#### DATA SECTION:
* Begin *

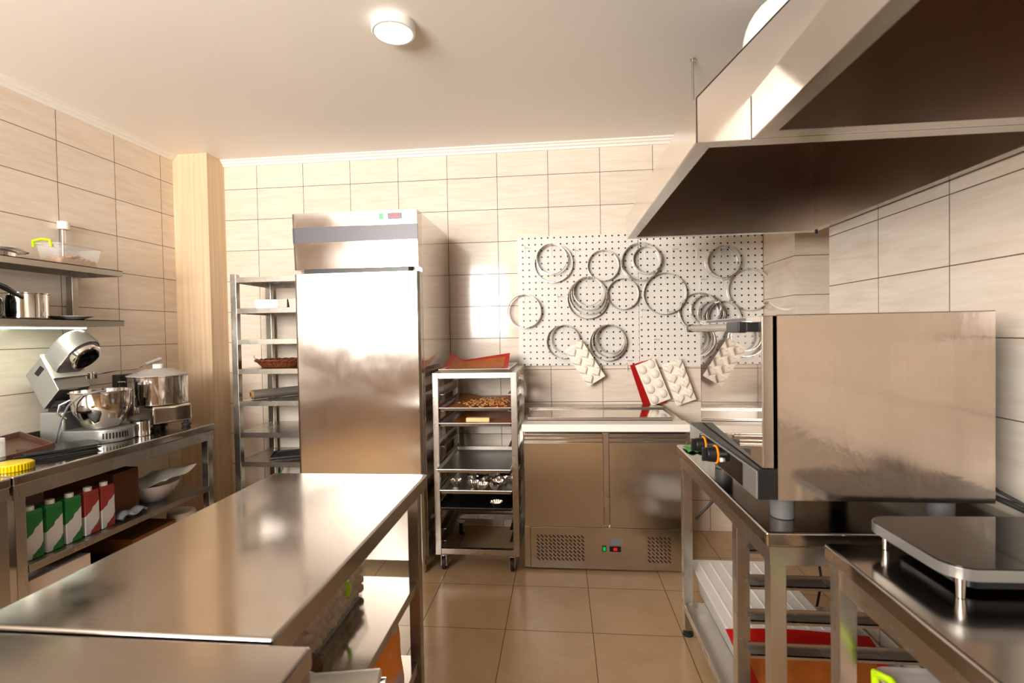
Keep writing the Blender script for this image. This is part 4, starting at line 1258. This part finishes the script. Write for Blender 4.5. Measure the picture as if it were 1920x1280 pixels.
# steel pan and ladle behind
t = thing('steel_pan', 'rectangular steel container standing left of the food processor', 'container', (-2.61, 2.57, .853))
part('pan', tapered(-2.678, -2.54, 2.46, 2.68, .854, 1.075, .015, .02, .002), 'steel', t)
part('rim', MB().tube([(p[0], p[1], 1.075) for p in rrect(-2.681, -2.537, 2.457, 2.683, .022)], .004, 8, True), 'chrome', t)
t = thing('ladle', 'long ladle with pale handle lying across behind the food processor', 'utensil', (-2.60, 2.66, 1.16))
part('rod', MB().tube([(-2.62, 2.56, 1.172), (-2.60, 2.68, 1.185), (-2.58, 2.80, 1.186), (-2.57, 2.84, 1.205)], .004, 8), 'chrome', t)
part('grip', MB().tube([(-2.568, 2.85, 1.210), (-2.54, 2.94, 1.24)], [.010, .012], 12), 'white', t, label='pale handle')
part('head', MB().lathe([(0, 0), (.030, .002), (.032, .035), (.030, .035), (.028, .004), (0, .003)], (-2.625, 2.54, 1.150), 24), 'chrome', t)
# steel mug
single('steel_cup', MB().lathe([(0, 0), (.034, 0), (.037, .004), (.037, .075), (.038, .078), (.035, .078), (.035, .005), (0, .005)], (-2.235, 2.445, .854), 36), 'chrome', 'small polished steel cup between mixer and food processor', 'cup', (-2.235, 2.445, .854))

# ---- slates, tray, yellow lid, glass at the left end of the table
for k, (x, y, rz, a, b_) in enumerate(((-2.31, 2.05, .98, .14, .095), (-2.305, 2.06, 1.12, .135, .09), (-2.31, 2.055, .92, .14, .085), (-2.30, 2.06, 1.05, .13, .09))):
    lb = ['bottom', 'second lowest', 'second highest', 'topmost'][k]
    m = MB().prism([(-a, -b_), (-a*.2, -b_*1.03), (a, -b_*.96), (a*1.02, b_*.3), (a, b_), (-a*.4, b_*1.02), (-a*.98, b_), (-a*1.02, 0)], 'Z', 0, .0065, .0012)
    single('slate_plate', m, 'slate', 'black slate plate, %s of the stack in front of the mixer' % lb, 'plate', (x, y, .8535+k*.0075), rz, 'stack of black slate plates', world=False)
m = MB().box(-.15, .15, -.20, .20, 0, .004, .001).box(-.152, -.145, -.20, .20, .004, .03, .002).box(.145, .152, -.20, .20, .004, .03, .002).box(-.145, .145, .193, .20, .004, .03, .002).box(-.145, .145, -.20, -.193, .004, .03, .002)
o = single('serving_tray', m, 'tray_brown', 'brown tray leaning at the left end of the wall table', 'tray', (-2.50, 1.90, .866), radians(-8), world=False)
o.rotation_euler = (radians(8), radians(6), radians(-18))
t = thing('yellow_lid', 'transparent yellow ribbed lid at the front of the left table', 'lid', (-2.20, 1.785, .854))
m = MB().lathe([(0, .030), (.055, .030), (.062, .027), (.064, .022), (.064, 0), (.061, 0), (.061, .021), (.054, .026), (0, .026)], (-2.20, 1.785, .854), 96, flute=32, fa=-.0)
part('cap', m, 'yellow', t)
m = MB()
for k in range(40):
    a = 2*pi*k/40; m.cyl((-2.20+.064*cos(a), 1.785+.064*sin(a), .855), (-2.20+.064*cos(a), 1.785+.064*sin(a), .878), .0022, seg=6)
part('ribs', m, 'yellow', t)
single('glass_jar', MB().lathe([(0, 0), (.035, 0), (.036, .003), (.036, .09), (.034, .09), (.034, .004), (0, .004)], (-2.36, 1.845, .872), 28), 'glass', 'small clear glass at the left picture edge on the tray', 'glass', (-2.36, 1.845, .872))

# ---- goods on the shelf below
for k, (y, c) in enumerate(((1.800, 'green'), (1.882, 'green'), (1.965, 'green'), (2.050, 'red'), (2.130, 'red'))):
    lb = ['green and white drink carton, leftmost of the five', 'green and white drink carton, middle one of the green', 'green and white drink carton next to the red ones', 'red and white drink carton next to the green ones', 'red and white drink carton, rightmost of the five'][k]
    t = thing('drink_carton', lb, 'carton', (-2.13, y, .489), 0, 'drink cartons under the left table')
    part('pack', MB().box(-.075, 0, -.034, .034, .0005, .185, .002).prism([(-.075, .184), (0, .184), (-.006, .195), (-.069, .195)], 'Y', -.034, .034), 'carton_'+c, t, world=False)
    part('cap', MB().cyl((-.022, 0, .190), (-.022, 0, .213), .016, seg=20, bev=.002), 'white', t, world=False)
m = MB().box(-2.56, -2.18, 2.21, 2.355, .489, .712, .002)
single('cardboard_box', m, 'card_dark', 'dark brown cardboard box on the shelf behind the cartons', 'box', (-2.36, 2.4, .489))
m = MB().sheet(lambda u, v: (-2.17+u*.06, 2.18+v*.15, .505+.03*sin(u*3)*sin(v*3.1)+.01*sin(9*v)), 10, 14, .010)
single('blue_pack', m, 'badge', 'small blue-grey packet lying right of the drink cartons', 'packet', (-2.13, 2.25, .49))
# bowl with bread and paper
t = thing('bread_bowl', 'clear plastic bowl holding bread on the left table shelf', 'bowl', (-2.25, 2.51, .489))
part('bowl', MB().lathe([(0, 0), (.07, 0), (.10, .025), (.13, .075), (.135, .095), (.132, .095), (.126, .075), (.096, .027), (.068, .003), (0, .003)], (-2.25, 2.51, .489), 44), 'clear_haze', t)
single('bread', MB().ell((-2.25, 2.50, .530), (.085, .085, .030), 24), 'crumb', 'golden bread piece inside the clear bowl', 'bread', (-2.25, 2.50, .50))
def pz(u, v): return .600+.02*sin(u*7+1)*cos(v*5)+.035*u*v-.025*abs(v-.5)
m = MB().sheet(lambda u, v: (-2.37+u*.25-.03*v, 2.41+v*.27+.05*u, pz(u, v)), 18, 18, .001)
single('baking_paper', m, 'paper', 'crumpled white baking paper over the bread bowl', 'paper', (-2.24, 2.6, .58))
# underneath, on the floor
single('white_box', MB().box(-2.50, -2.115, 1.74, 2.02, .002, .415, .003), 'whitewood', 'white box standing on the floor under the left table', 'box', (-2.3, 1.88, 0))
single('cardboard_box', MB().box(-2.55, -2.20, 2.33, 2.62, .002, .34, .003), 'card', 'brown cardboard box on the floor under the left table', 'box', (-2.37, 2.47, 0))
t = thing('jug', 'white plastic canister with blue cap on the floor under the left table', 'canister', (-2.22, 2.74, 0))
part('body', MB().cyl((-2.24, 2.71, .002), (-2.24, 2.71, .36), .075, seg=32, bev=.02), 'white', t)
part('cap', MB().cyl((-2.165, 2.67, .285), (-2.145, 2.662, .285), .024, seg=20), 'blue', t, label='blue screw cap')
single('dark_crate', MB().box(-2.55, -2.22, 2.05, 2.30, .002, .28, .003), 'black', 'black crate on the floor between white and brown boxes', 'crate', (-2.4, 2.17, 0))
single('cable', MB().tube([(-2.42, 2.80, .86), (-2.41, 2.83, .82), (-2.42, 2.84, .76), (-2.46, 2.83, .70), (-2.52, 2.84, .66)], .004, 8), 'rubber', 'thin black cable hanging off the far end of the left table', 'cable', (-2.42, 2.82, .7))

# ================================================================== THINGS ON THE ISLAND SHELVES
t = thing('food_container', 'clear container of pale biscuits with green clip on the island shelf', 'container', (-.84, 1.46, .477))
x0, x1, y0, y1 = -1.02, -.675, 1.27, 1.66
part('tub', tapered(x0, x1, y0, y1, .478, .600, .015, .02, .002), 'clear', t)
part('clip', MB().tube([(-.674, 1.475, .560), (-.668, 1.475, .580), (-.672, 1.475, .606)], .007, 8), 'lime', t, label='green clip')
m = MB()
for i in range(9):
    for j in range(11):
        for k in range(3):
            if i < 7 and k < 2: continue
            m.ell((x0+.028+i*.036+random.uniform(-.005, .005), y0+.030+j*.033+random.uniform(-.005, .005), .500+k*.034), (.017, .016, .015), 8)
m.box(x0+.02, x1-.03, y0+.02, y1-.02, .483, .545)
part('biscuits', m, 'dough', t, kind='stuff')
m = MB().ell((-.70, 1.215, .510), (.075, .045, .034), 20)
single('brown_bag', m, 'card_dark', 'small dark brown bag between the biscuit box and the paper roll', 'bag', (-.70, 1.215, .477))
p0, p1 = Vector((-.62, 1.135, .512)), Vector((-.455, 1.165, .512))
t = thing('paper_roll', 'white roll with metal end sticking out of the island shelf', 'roll', (-.55, 1.15, .477))
part('sleeve', MB().cyl(p0, p1, .0345, seg=32, bev=.003).cyl(p0-Vector((.012, 0, 0)), p0, .0375, seg=32, bev=.002), 'white', t)
part('metal_end', MB().cyl(p1, p1+Vector((.016, .003, 0)), .016, seg=20, bev=.002), 'chrome', t, label='shiny metal end')
def bagf(u, v):
    a = u*2*pi
    rx, ry = .15, .17
    z = .187+v*.235
    k = 1-.25*v**3+.03*sin(5*a+v*6)
    c, s = cos(a), sin(a)
    e = .6
    return (-.70+rx*k*math.copysign(abs(c)**e, c), 1.545+ry*k*math.copysign(abs(s)**e, s), z+.01*v*sin(3*a))
m = MB(); bm = m.bm
g = [[bm.verts.new(bagf(i/40, j/14)) for i in range(40)] for j in range(15)]
for j in range(14):
    for i in range(40): bm.faces.new((g[j][i], g[j][(i+1) % 40], g[j+1][(i+1) % 40], g[j+1][i]))
bm.faces.new(g[0][::-1]); bm.faces.new(g[-1])
single('printed_bag', m, 'bag', 'large bag with orange and white print on the lowest island shelf', 'bag', (-.70, 1.545, .187))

* End *

#### WORK INSTRUCTIONS:
Return all lines of the material above in which the word "picture" occurs.

#### ANSWER FOR THE TASK:
Keep writing the Blender script for this image. This is part 4, starting at line 1258. This part finishes the script. Write for Blender 4.5. Measure the picture as if it were 1920x1280 pixels.
single('glass_jar', MB().lathe([(0, 0), (.035, 0), (.036, .003), (.036, .09), (.034, .09), (.034, .004), (0, .004)], (-2.36, 1.845, .872), 28), 'glass', 'small clear glass at the left picture edge on the tray', 'glass', (-2.36, 1.845, .872))